New York is following a similar path. However far Zohran Mamdani pushes his policies, Wall Street remains anchored in the city, and the Big Apple continues to serve as the financial capital of the world. While some may question how long that dominance will last, it remains an undeniable reality for now. Critics can sound the alarm over Mamdani’s socialist agenda, but that doesn’t change the underlying dynamic: New York’s immense financial sector provides a deep tax base that cushions the impact of his policies. And like in California, that economic strength exists in spite of the policy direction, not because of it, yet it still arms progressives with a powerful narrative, creating the appearance of success while establishing a new beachhead for a broader ideological takeover within the Democratic Party.

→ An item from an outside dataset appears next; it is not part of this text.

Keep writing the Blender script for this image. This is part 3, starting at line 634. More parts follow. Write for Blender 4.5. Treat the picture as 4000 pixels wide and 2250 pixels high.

Moving more nationally, take the Affordable Care Act (ACA). Experts warned it would damage economic growth, kill jobs, and reduce full-time employment, but it appears to have had little to no real effect on any of those outcomes. Why? Because the American economy is still driven by the free market.

What does this all mean?

Conservatives are going to have to do the hard thing: break Democrat strongholds, or at the very least launch a full-scale assault on the DSA and progressive economics. Waiting around for socialism to fail on its own is a losing strategy, and it forgets a lesson Republicans once understood well, especially in the Reagan era and before: ideologies like communism spread like wildfire. 

If conservatives keep sitting back and waiting for the collapse to come naturally, it may not happen until after too many Americans have already fallen for the illusion. In other words, by the time it fails, it may already be too late.